The ‘natural wine’ movement has sparked controversy. The big questions are how to validate the designation and who will police it. Since it’s common for vintners to store yeast culture of their own, how will anyone know if it is natural or commercially produced? And who is going to inspect the harvest to verify that no mechanical harvesters were used? Natural wines may simply not be certifiable.
Below are Anthony Lynch’s fine notes on the 2022 Vintage, click here to purchase….
THE NEW (OLD) LAPIERRE MORGON
by Anthony Lynch
By now, with this thirty-fourth consecutive vintage of the Domaine’s Morgon we’ve shipped to American shores, many are familiar with the significance of the name Lapierre on a wine label. Kermit summed it up concisely in 1992…Marcel’s rejection of industrialized, production-oriented agriculture in favor of the labor-intensive traditional farming his father and grandfather practiced marked a turning point in the Beaujolais and beyond, as countless vignerons would later follow in his footsteps and embrace more natural ways of viticulture and winemaking.
One part of the story often left out is that a young Marcel Lapierre, back at the domaine following military service in the early ’70s, initially convinced his father to abandon the old-fashioned ways of working for the modern techniques he had just learned in winemaking school. Not only were the Lapierres assured a consistent crop from year to year, but they could wave goodbye to the laborious days spent tilling the vineyard soils when a quick pass spraying synthetic herbicides would easily do the job.
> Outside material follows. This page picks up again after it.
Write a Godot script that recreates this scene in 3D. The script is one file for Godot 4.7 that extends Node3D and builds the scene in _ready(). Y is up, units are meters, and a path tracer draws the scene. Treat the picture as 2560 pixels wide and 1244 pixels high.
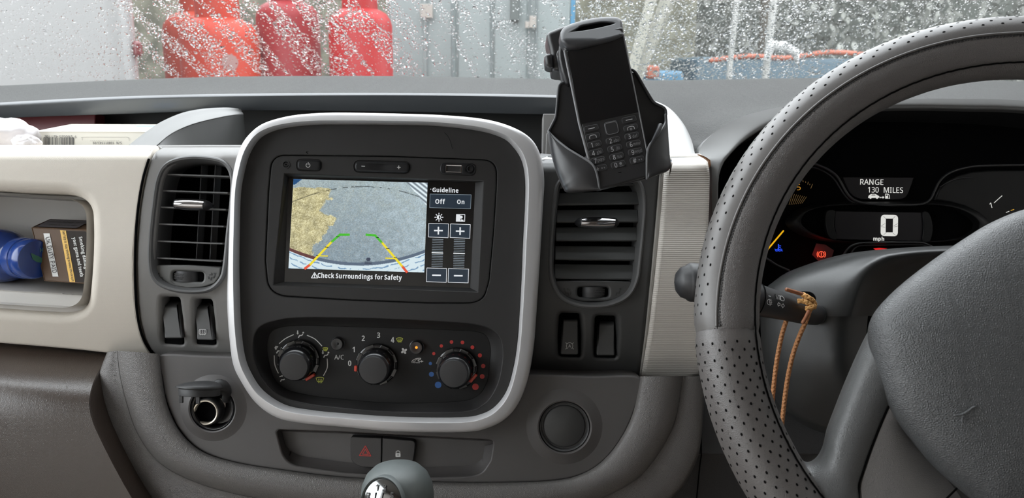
extends Node3D
# A wet van windscreen and dashboard, photographed from between the front seats.
# D is the dashboard's own frame: x right, y up, z out of the centre console towards the cab; its origin is the middle of the console face.
# px(x, y, w) measures a spot of the dashboard that stands w metres in front of the console face.
const F := 1971.0
const Z0 := 0.67
const EXPOSURE := 6.4
const LIT := 0.92 / EXPOSURE   # glow that the exposure renders as the colour given
var D: Transform3D
var M := {}
var TX := {}


class MB:
	var v := PackedVector3Array()
	var n := PackedVector3Array()
	var t := PackedVector2Array()

	func tri(a: Vector3, b: Vector3, c: Vector3, na: Vector3, nb: Vector3, nc: Vector3, ta := Vector2.ZERO, tb := Vector2.ZERO, tc := Vector2.ZERO) -> void:
		if (b - a).cross(c - a).dot(na + nb + nc) > 0.0:
			v.append_array([a, c, b]); n.append_array([na, nc, nb]); t.append_array([ta, tc, tb])
		else:
			v.append_array([a, b, c]); n.append_array([na, nb, nc]); t.append_array([ta, tb, tc])

	func flat(a: Vector3, b: Vector3, c: Vector3, out: Vector3) -> void:
		var g := (b - a).cross(c - a).normalized()
		if g.dot(out) < 0.0:
			g = -g
		tri(a, b, c, g, g, g)

	func mesh() -> ArrayMesh:
		var m := ArrayMesh.new()
		if v.is_empty():
			return m
		var arr := []
		arr.resize(Mesh.ARRAY_MAX)
		arr[Mesh.ARRAY_VERTEX] = v
		arr[Mesh.ARRAY_NORMAL] = n
		arr[Mesh.ARRAY_TEX_UV] = t
		m.add_surface_from_arrays(Mesh.PRIMITIVE_TRIANGLES, arr)
		return m


# ---------------------------------------------------------------- measuring
func px(x: float, y: float, w := 0.0) -> Vector3:
	var k := (Z0 - w) / F
	return Vector3((x - 1280.0) * k, (622.0 - y) * k, w)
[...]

One little caveat, however: Marcel realized he couldn’t stand to drink his own wines, which he deemed insipid. He always found himself reaching for the bottles his late father had produced via those “archaic” methods. And so began, with the mentorship of an eccentric old biochemist named Jules Chauvet, a return to tradition: no more herbicides or chemical fertilizers, but also no more laboratory yeasts, massive doses of sulfur, acidification, chaptalization, or sterile filtration in the cellar. The 1978 vintage would be Marcel’s very first “natural wine.”
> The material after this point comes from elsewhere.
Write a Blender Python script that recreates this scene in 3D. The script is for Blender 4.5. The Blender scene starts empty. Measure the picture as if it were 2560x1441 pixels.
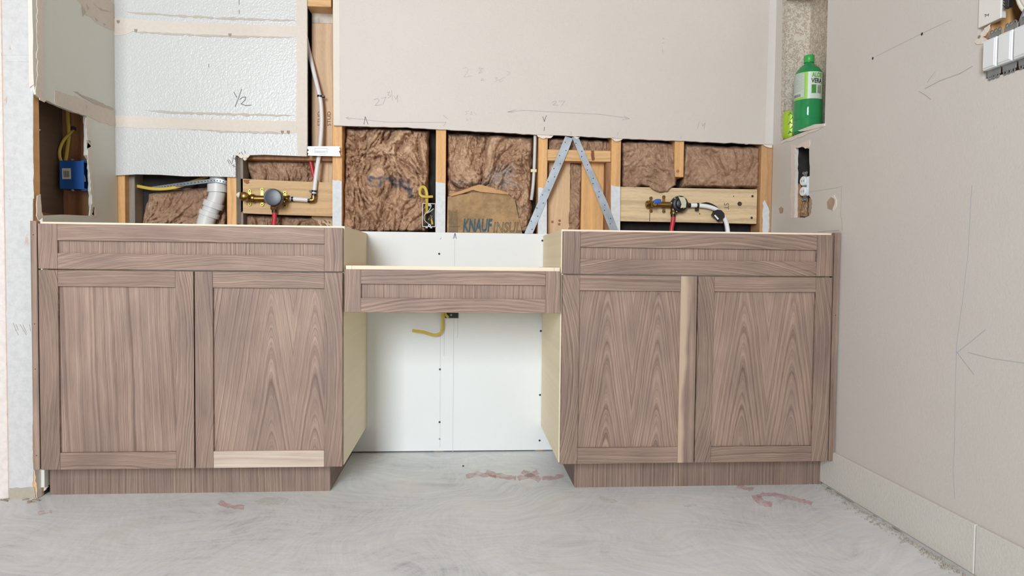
import bpy, bmesh, math, random
from mathutils import Vector, Matrix, noise
from mathutils.geometry import tessellate_polygon
# ------------------------------------------------------------------ camera
W_PX, H_PX = 2560, 1441
F_PX, YAW, PITCH, ROLL = 1682.4, .0736, -.0351, .0108
CAM = Vector((-.0111, -2.172, .7596))
FW = Vector((math.sin(YAW)*math.cos(PITCH), math.cos(YAW)*math.cos(PITCH), math.sin(PITCH)))
_r = Vector((math.cos(YAW), -math.sin(YAW), 0)); _u = _r.cross(FW)
RI = math.cos(ROLL)*_r + math.sin(ROLL)*_u
UP = -math.sin(ROLL)*_r + math.cos(ROLL)*_u
sc = bpy.context.scene
cd = bpy.data.cameras.new('camera'); cam = bpy.data.objects.new('camera', cd)
sc.collection.objects.link(cam); sc.camera = cam
cd.sensor_fit = 'HORIZONTAL'; cd.sensor_width = 36; cd.lens = F_PX/W_PX*36
cd.clip_start = .02; cd.clip_end = 60
cam.matrix_world = Matrix(((RI.x, UP.x, -FW.x, CAM.x), (RI.y, UP.y, -FW.y, CAM.y), (RI.z, UP.z, -FW.z, CAM.z), (0, 0, 0, 1)))
# ------------------------------------------------------------------ light
wd = bpy.data.worlds.new('world'); sc.world = wd; wd.use_nodes = True
bg = wd.node_tree.nodes['Background']; bg.inputs[0].default_value = (.80, .90, 1, 1); bg.inputs[1].default_value = .5
def area(name, loc, rot, sx, sy, power, col):
    l = bpy.data.lights.new(name, 'AREA'); l.shape = 'RECTANGLE'; l.size = sx; l.size_y = sy
    l.energy = power; l.color = col
    o = bpy.data.objects.new(name, l); sc.collection.objects.link(o); o.location = loc; o.rotation_euler = rot
    return o
# daylight entering by the wide doorway behind the camera
area('doorway_daylight', (-1.25, -4.75, 1.95), (math.radians(86), 0, 0), 1.15, 1.9, 240, (.86, .94, 1.0))
vs = sc.view_settings; vs.view_transform = 'Standard'; vs.look = 'None'; vs.gamma = 1; vs.use_curve_mapping = False
vs.exposure = 0.0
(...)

Forty-four harvests later, Marcel’s son, Mathieu, and daughter, Camille, manage the Domaine with the same sense of humility that their father learned in his early days. They have taken his life’s work and elevated it in the face of new challenges, namely a capricious and changing climate. The wines remain as good as ever: this is Gamay in its purest form, from some of the very best terroirs in the Beaujolais region. The newly arrived 2022 is a pleasure bomb, chock-full of silky ripe fruit, earthy tones, and a stimulating juicy energy. Kermit wrote of Marcel’s 1990 Morgon, “It is one of the most delicious young reds we have ever sold.” From a comparable vintage, this latest release makes me feel the same.
Afterword: On the difference between “S” and “N” bottlings:
“I typically find the N version a bit more supple and velvety, it is a real treat as far as the texture goes on the palate. The S version can be a little bit firmer and more tightly wound, with less of the purity and delicacy of the N. Aromatically, N is often more open and expressive in its youth whereas S takes a bit more time to come around. On the downside, N is more subject to slight variation depending on the day—atmospheric conditions, the moon, and other "energies" that can impact how it shows...and on some days it may not show as well, whereas S is more consistent from day to day. Both can age exceptionally well in a good cellar.”
Anthony Lynch
“Every vintage we try both side by side and the last few years we've tasted them blind and have tried to guess which one is “N” and which one is “S.” Last year there was good success in identifying the “N.” This year only one person guessed correctly. The “N” is typically much more fresh and forward. The “S” is typically more quiet and restrained.”